** start Recorded data **
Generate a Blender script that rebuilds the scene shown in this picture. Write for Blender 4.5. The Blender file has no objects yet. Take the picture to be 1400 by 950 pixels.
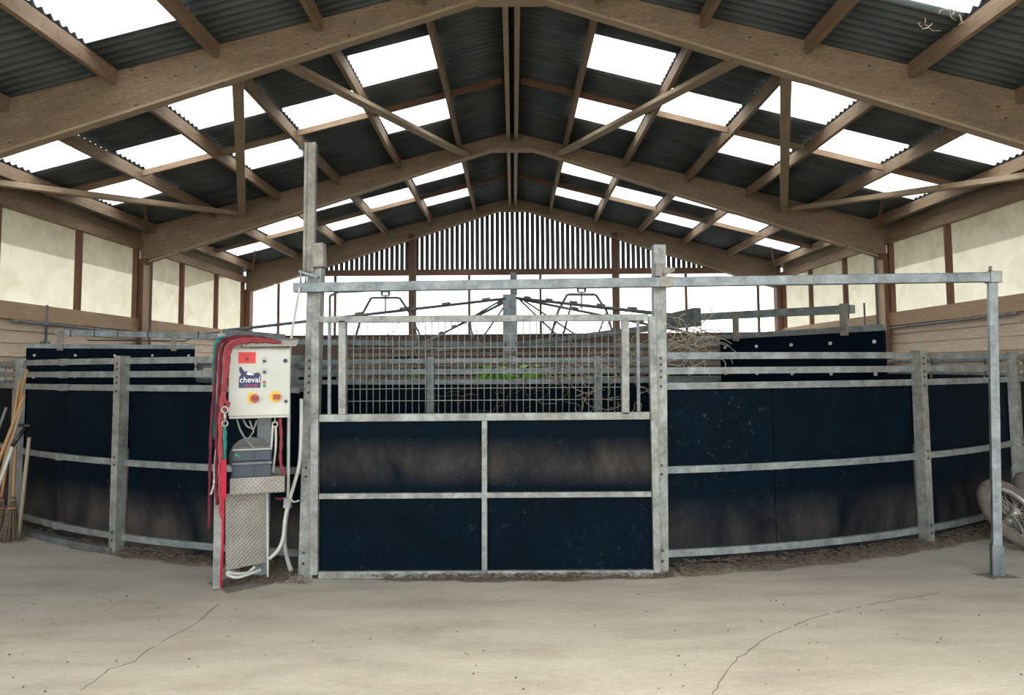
import bpy, math, random
from mathutils import Vector, Matrix
random.seed(7)
V = Vector; PI = math.pi
sc = bpy.context.scene; COL = sc.collection

# ------------------------------------------------------------------ camera
F = 990.0; CX, CY = 700.0, 435.0
cam_d = bpy.data.cameras.new('camera'); cam = bpy.data.objects.new('camera', cam_d); COL.objects.link(cam)
EYE = V((0, 0, 1.6))
RM = Matrix.Rotation(0.002, 3, 'Z') @ Matrix.Rotation(PI/2 + math.atan(0.069), 3, 'X') @ Matrix.Rotation(-0.007, 3, 'Z')
cam.matrix_world = Matrix.Translation(EYE) @ RM.to_4x4()
cam_d.sensor_width = 36; cam_d.lens = F*36/1400; cam_d.shift_y = -40/1400; cam_d.clip_end = 400
sc.camera = cam

def ray(x, y): return RM @ V(((x-CX)/F, -(y-CY)/F, -1))
def at(x, y, Y):
    d = ray(x, y); return EYE + d*(Y/d.y)
def ground(x, y, z=0.0):
    d = ray(x, y); return EYE + d*((z-1.6)/d.z)

# ------------------------------------------------------------------ materials
def mat(name):
    m = bpy.data.materials.new(name); m.use_nodes = True
    nt = m.node_tree; b = nt.nodes['Principled BSDF']
    return m, nt, b
def N(nt, t, **kw):
    n = nt.nodes.new(t)
    for k, v in kw.items():
        if k in n.inputs: n.inputs[k].default_value = v
        else: setattr(n, k, v)
    return n
def ramp(nt, src, stops):
    r = nt.nodes.new('ShaderNodeValToRGB'); e = r.color_ramp.elements
    while len(e) > 1: e.remove(e[-1])
    e[0].position, e[0].color = stops[0][0], (*stops[0][1], 1)
    for p, c in stops[1:]:
        k = e.new(p); k.color = (*c, 1)
    nt.links.new(src, r.inputs[0]); return r.outputs[0]
def gray(v): return (v, v, v)
def coords(nt, kind='Object', scale=(1, 1, 1), rot=(0, 0, 0)):
    t = nt.nodes.new('ShaderNodeTexCoord'); m = nt.nodes.new('ShaderNodeMapping')
    m.inputs['Scale'].default_value = scale; m.inputs['Rotation'].default_value = rot
    nt.links.new(t.outputs[kind], m.inputs[0]); return m.outputs[0]
def noise(nt, vec, scale, detail=4, rough=.55, dist=0):
    n = nt.nodes.new('ShaderNodeTexNoise'); n.inputs['Scale'].default_value = scale
    n.inputs['Detail'].default_value = detail; n.inputs['Roughness'].default_value = rough; n.inputs['Distortion'].default_value = dist
    nt.links.new(vec, n.inputs['Vector']); return n.outputs[0]
def mix(nt, f, a, b, mode='MIX'):
    m = nt.nodes.new('ShaderNodeMix'); m.data_type = 'RGBA'; m.blend_type = mode
    for s, v in ((0, f), (6, a), (7, b)):
        if hasattr(v, 'links') or hasattr(v, 'is_linked'): nt.links.new(v, m.inputs[s])
        else: m.inputs[s].default_value = v if s == 0 else (*v, 1)
    return m.outputs[2]
def bump(nt, b, h, strength=.3, dist=.01):
    n = nt.nodes.new('ShaderNodeBump'); n.inputs['Strength'].default_value = strength; n.inputs['Distance'].default_value = dist
    nt.links.new(h, n.inputs['Height']); nt.links.new(n.outputs[0], b.inputs['Normal'])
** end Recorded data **
Short problem >> Quote the full listing above word for word; exclude every picture from the copy.

Response >>
Generate a Blender script that rebuilds the scene shown in this picture. Write for Blender 4.5. The Blender file has no objects yet. Take the picture to be 1400 by 950 pixels.
import bpy, math, random
from mathutils import Vector, Matrix
random.seed(7)
V = Vector; PI = math.pi
sc = bpy.context.scene; COL = sc.collection

# ------------------------------------------------------------------ camera
F = 990.0; CX, CY = 700.0, 435.0
cam_d = bpy.data.cameras.new('camera'); cam = bpy.data.objects.new('camera', cam_d); COL.objects.link(cam)
EYE = V((0, 0, 1.6))
RM = Matrix.Rotation(0.002, 3, 'Z') @ Matrix.Rotation(PI/2 + math.atan(0.069), 3, 'X') @ Matrix.Rotation(-0.007, 3, 'Z')
cam.matrix_world = Matrix.Translation(EYE) @ RM.to_4x4()
cam_d.sensor_width = 36; cam_d.lens = F*36/1400; cam_d.shift_y = -40/1400; cam_d.clip_end = 400
sc.camera = cam

def ray(x, y): return RM @ V(((x-CX)/F, -(y-CY)/F, -1))
def at(x, y, Y):
    d = ray(x, y); return EYE + d*(Y/d.y)
def ground(x, y, z=0.0):
    d = ray(x, y); return EYE + d*((z-1.6)/d.z)

# ------------------------------------------------------------------ materials
def mat(name):
    m = bpy.data.materials.new(name); m.use_nodes = True
    nt = m.node_tree; b = nt.nodes['Principled BSDF']
    return m, nt, b
def N(nt, t, **kw):
    n = nt.nodes.new(t)
    for k, v in kw.items():
        if k in n.inputs: n.inputs[k].default_value = v
        else: setattr(n, k, v)
    return n
def ramp(nt, src, stops):
    r = nt.nodes.new('ShaderNodeValToRGB'); e = r.color_ramp.elements
    while len(e) > 1: e.remove(e[-1])
    e[0].position, e[0].color = stops[0][0], (*stops[0][1], 1)
    for p, c in stops[1:]:
        k = e.new(p); k.color = (*c, 1)
    nt.links.new(src, r.inputs[0]); return r.outputs[0]
def gray(v): return (v, v, v)
def coords(nt, kind='Object', scale=(1, 1, 1), rot=(0, 0, 0)):
    t = nt.nodes.new('ShaderNodeTexCoord'); m = nt.nodes.new('ShaderNodeMapping')
    m.inputs['Scale'].default_value = scale; m.inputs['Rotation'].default_value = rot
    nt.links.new(t.outputs[kind], m.inputs[0]); return m.outputs[0]
def noise(nt, vec, scale, detail=4, rough=.55, dist=0):
    n = nt.nodes.new('ShaderNodeTexNoise'); n.inputs['Scale'].default_value = scale
    n.inputs['Detail'].default_value = detail; n.inputs['Roughness'].default_value = rough; n.inputs['Distortion'].default_value = dist
    nt.links.new(vec, n.inputs['Vector']); return n.outputs[0]
def mix(nt, f, a, b, mode='MIX'):
    m = nt.nodes.new('ShaderNodeMix'); m.data_type = 'RGBA'; m.blend_type = mode
    for s, v in ((0, f), (6, a), (7, b)):
        if hasattr(v, 'links') or hasattr(v, 'is_linked'): nt.links.new(v, m.inputs[s])
        else: m.inputs[s].default_value = v if s == 0 else (*v, 1)
    return m.outputs[2]
def bump(nt, b, h, strength=.3, dist=.01):
    n = nt.nodes.new('ShaderNodeBump'); n.inputs['Strength'].default_value = strength; n.inputs['Distance'].default_value = dist
    nt.links.new(h, n.inputs['Height']); nt.links.new(n.outputs[0], b.inputs['Normal'])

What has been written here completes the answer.